Scripts that build scenes
>>>>>
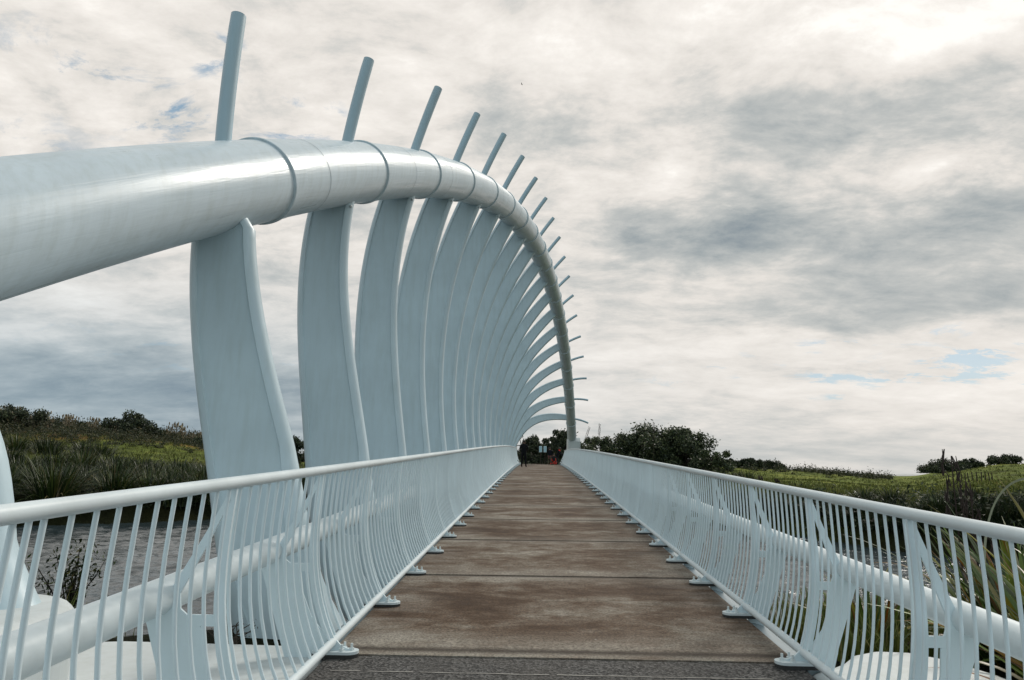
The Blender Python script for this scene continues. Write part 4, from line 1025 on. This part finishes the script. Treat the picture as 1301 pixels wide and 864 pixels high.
# small child on a red tricycle
def tri(loc, rz):
    root = empty('tricycle', loc, rz); tag(root, 'small red tricycle with dark wheels beside the walkers at the far end', 'tricycle')
    for (x, y, r) in ((0, -.36, .15), (-.17, .22, .11), (.17, .22, .11)):
        mb = MB(); pts_ = [(x, y+r*math.cos(a), r+r*.0+r*math.sin(a)) for a in [2*math.pi*i/20 for i in range(21)]]; mb.tube(pts_, .028, 8, up=(1, 0, 0)); w = mb.build('wheel', m_tyre, root)
        mb = MB(); mb.tube([(x-.015, y, r), (x+.015, y, r)], r*.72, 14); mb.build('rim', m_redp, w)
    mb = MB(); mb.tube([(0, -.36, .15), (0, -.30, .36), (0, -.26, .52)], .022, 8); mb.tube([(0, -.30, .34), (0, 0, .26), (0, .22, .14)], .03, 8); mb.tube([(-.17, .22, .11), (.17, .22, .11)], .02, 8); mb.build('frame', m_redp, root)
    mb = MB(); mb.tube([(-.18, -.22, .54), (0, -.26, .52), (.18, -.22, .54)], .016, 8); mb.build('handlebar', m_tyre, root)
    mb = MB(); mb.box(-.10, .10, .02, .24, .29, .34); mb.box(-.10, .10, .21, .26, .34, .50); mb.build('seat', m_redp, root, .02)
tri((1.32, 57.2, ZD(57.2)), R_(25))
J = dict(pelvis=(0, 0, .24), spine=(0, -.02, .36), chest=(0, -.05, .47), neck=(0, -.06, .56), head=(0, -.07, .66), crown=(0, -.07, .71)); Rr = dict(pelvis=(.10, .09), spine=(.09, .08), chest=(.10, .085), neck=.04, head=(.078, .085), crown=(.06, .07))
for s, n in ((-1, 'l'), (1, 'r')):
    J.update({'hip'+n: (s*.06, -.03, .23), 'knee'+n: (s*.10, -.24, .30), 'ankle'+n: (s*.11, -.36, .10), 'toe'+n: (s*.11, -.44, .08), 'sh'+n: (s*.12, -.05, .51), 'el'+n: (s*.16, -.17, .42), 'wr'+n: (s*.15, -.28, .42), 'hand'+n: (s*.15, -.33, .42)})
    Rr.update({'hip'+n: .065, 'knee'+n: .05, 'ankle'+n: .035, 'toe'+n: .03, 'sh'+n: .05, 'el'+n: .038, 'wr'+n: .026, 'hand'+n: .026})
th = R_(25); off = Vector((-math.sin(th)*.10, math.cos(th)*.10, .12))
pr_ = person(Vector((1.32, 57.2, ZD(57.2)))+off, th, J, Rr, E_, [m_navy, m_skin, m_red], [(lambda c: c.z > .57, 1), (lambda c: c.z < .16, 2)], 'small child in dark clothes sitting on the red tricycle at the far end')
for ch in pr_.children:
    if ch.name.startswith('hair'): ch.scale = (.8, .8, .8); ch.location = (0, -.014, .135)
    if ch.name.startswith('face'): ch.scale = (.8, .8, .8); ch.location = (0, -.014, .132)

# information boards
for i, (x, lb) in enumerate(((.30, 'left pale blue information board at the end of the path beyond the bridge'), (.76, 'right pale blue information board at the end of the path beyond the bridge'))):
    y = 73.0; z = 2.13; root = empty('information_board', (x, y, z)); tag(root, lb, 'sign')
    mb = MB(); mb.box(-.13, .13, -.02, .02, 1.42, 1.98); pn = mb.build('panel', simple('board_blue', (.30, .48, .56), .5), root, .005)
    mb = MB(); mb.box(-.15, .15, -.012, .03, 1.39, 2.01); mb.build('frame', m_bar, root)
    mb = MB(); mb.tube([(0, .05, -.1), (0, .05, 1.9)], .03, 8); mb.build('post', m_bark, root)
# birds
def bird(px_, py_, Y, s, label):
    p = bp(px_, py_, Y); mb = MB(); V = [(0, 0, 0)]
    mb.ball((0, 0, 0), .07*s, (.8, 2.2, .8), 6); root = mb.build('bird', simple('bird_dark', (.02, .02, .02), .8), None, 0, p)
    for sg in (-1, 1):
        mb = MB(); mb.add([(0, .09*s, .02*s), (sg*.28*s, .06*s, .14*s*sg+.10*s), (sg*.60*s, -.10*s, .02*s-.05*s), (sg*.26*s, -.07*s, .10*s), (0, -.08*s, .02*s)], [(0, 1, 3, 4), (1, 2, 3)]); mb.build('wing', simple('bird_wing', (.02, .02, .02), .8), root)
    mb = MB(); mb.add([(-.03*s, -.13*s, 0), (.03*s, -.13*s, 0), (.06*s, -.26*s, 0), (-.06*s, -.26*s, 0)], [(0, 1, 2, 3)]); mb.build('tail', simple('bird_tail', (.02, .02, .02), .8), root)
    root.rotation_euler = (R_(20), R_(35), R_(70)); tag(root, label, 'bird')
bird(663, 107.5, 85, .55, 'small dark bird flying high right of the arch spines')
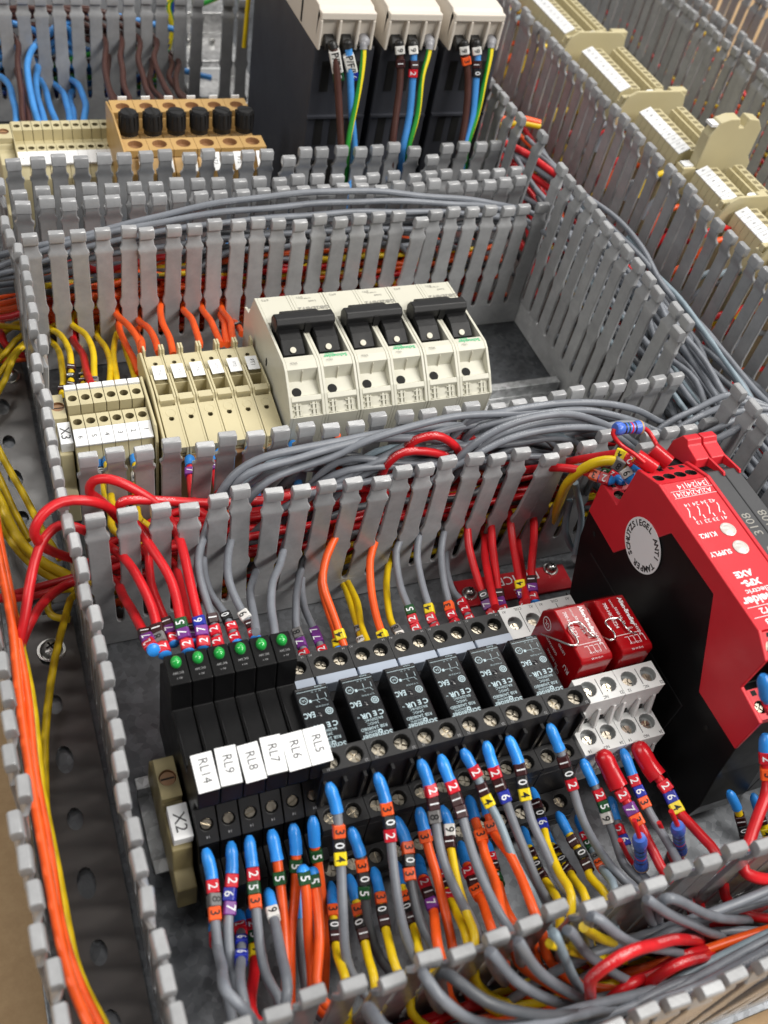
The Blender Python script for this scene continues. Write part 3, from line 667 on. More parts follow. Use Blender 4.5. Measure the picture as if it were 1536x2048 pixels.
<<<<<
Exercise description: Omit the pictures and output all of the other material exactly.

Result of this task:
The Blender Python script for this scene continues. Write part 4, from line 1025 on. This part finishes the script. Treat the picture as 1301 pixels wide and 864 pixels high.
# small child on a red tricycle
def tri(loc, rz):
    root = empty('tricycle', loc, rz); tag(root, 'small red tricycle with dark wheels beside the walkers at the far end', 'tricycle')
    for (x, y, r) in ((0, -.36, .15), (-.17, .22, .11), (.17, .22, .11)):
        mb = MB(); pts_ = [(x, y+r*math.cos(a), r+r*.0+r*math.sin(a)) for a in [2*math.pi*i/20 for i in range(21)]]; mb.tube(pts_, .028, 8, up=(1, 0, 0)); w = mb.build('wheel', m_tyre, root)
        mb = MB(); mb.tube([(x-.015, y, r), (x+.015, y, r)], r*.72, 14); mb.build('rim', m_redp, w)
    mb = MB(); mb.tube([(0, -.36, .15), (0, -.30, .36), (0, -.26, .52)], .022, 8); mb.tube([(0, -.30, .34), (0, 0, .26), (0, .22, .14)], .03, 8); mb.tube([(-.17, .22, .11), (.17, .22, .11)], .02, 8); mb.build('frame', m_redp, root)
    mb = MB(); mb.tube([(-.18, -.22, .54), (0, -.26, .52), (.18, -.22, .54)], .016, 8); mb.build('handlebar', m_tyre, root)
    mb = MB(); mb.box(-.10, .10, .02, .24, .29, .34); mb.box(-.10, .10, .21, .26, .34, .50); mb.build('seat', m_redp, root, .02)
tri((1.32, 57.2, ZD(57.2)), R_(25))
J = dict(pelvis=(0, 0, .24), spine=(0, -.02, .36), chest=(0, -.05, .47), neck=(0, -.06, .56), head=(0, -.07, .66), crown=(0, -.07, .71)); Rr = dict(pelvis=(.10, .09), spine=(.09, .08), chest=(.10, .085), neck=.04, head=(.078, .085), crown=(.06, .07))
for s, n in ((-1, 'l'), (1, 'r')):
    J.update({'hip'+n: (s*.06, -.03, .23), 'knee'+n: (s*.10, -.24, .30), 'ankle'+n: (s*.11, -.36, .10), 'toe'+n: (s*.11, -.44, .08), 'sh'+n: (s*.12, -.05, .51), 'el'+n: (s*.16, -.17, .42), 'wr'+n: (s*.15, -.28, .42), 'hand'+n: (s*.15, -.33, .42)})
    Rr.update({'hip'+n: .065, 'knee'+n: .05, 'ankle'+n: .035, 'toe'+n: .03, 'sh'+n: .05, 'el'+n: .038, 'wr'+n: .026, 'hand'+n: .026})
th = R_(25); off = Vector((-math.sin(th)*.10, math.cos(th)*.10, .12))
pr_ = person(Vector((1.32, 57.2, ZD(57.2)))+off, th, J, Rr, E_, [m_navy, m_skin, m_red], [(lambda c: c.z > .57, 1), (lambda c: c.z < .16, 2)], 'small child in dark clothes sitting on the red tricycle at the far end')
for ch in pr_.children:
    if ch.name.startswith('hair'): ch.scale = (.8, .8, .8); ch.location = (0, -.014, .135)
    if ch.name.startswith('face'): ch.scale = (.8, .8, .8); ch.location = (0, -.014, .132)

# information boards
for i, (x, lb) in enumerate(((.30, 'left pale blue information board at the end of the path beyond the bridge'), (.76, 'right pale blue information board at the end of the path beyond the bridge'))):
    y = 73.0; z = 2.13; root = empty('information_board', (x, y, z)); tag(root, lb, 'sign')
    mb = MB(); mb.box(-.13, .13, -.02, .02, 1.42, 1.98); pn = mb.build('panel', simple('board_blue', (.30, .48, .56), .5), root, .005)
    mb = MB(); mb.box(-.15, .15, -.012, .03, 1.39, 2.01); mb.build('frame', m_bar, root)
    mb = MB(); mb.tube([(0, .05, -.1), (0, .05, 1.9)], .03, 8); mb.build('post', m_bark, root)
# birds
def bird(px_, py_, Y, s, label):
    p = bp(px_, py_, Y); mb = MB(); V = [(0, 0, 0)]
    mb.ball((0, 0, 0), .07*s, (.8, 2.2, .8), 6); root = mb.build('bird', simple('bird_dark', (.02, .02, .02), .8), None, 0, p)
    for sg in (-1, 1):
        mb = MB(); mb.add([(0, .09*s, .02*s), (sg*.28*s, .06*s, .14*s*sg+.10*s), (sg*.60*s, -.10*s, .02*s-.05*s), (sg*.26*s, -.07*s, .10*s), (0, -.08*s, .02*s)], [(0, 1, 3, 4), (1, 2, 3)]); mb.build('wing', simple('bird_wing', (.02, .02, .02), .8), root)
    mb = MB(); mb.add([(-.03*s, -.13*s, 0), (.03*s, -.13*s, 0), (.06*s, -.26*s, 0), (-.06*s, -.26*s, 0)], [(0, 1, 2, 3)]); mb.build('tail', simple('bird_tail', (.02, .02, .02), .8), root)
    root.rotation_euler = (R_(20), R_(35), R_(70)); tag(root, label, 'bird')
bird(663, 107.5, 85, .55, 'small dark bird flying high right of the arch spines')
The Blender Python script for this scene continues. Write part 3, from line 667 on. More parts follow. Use Blender 4.5. Measure the picture as if it were 1536x2048 pixels.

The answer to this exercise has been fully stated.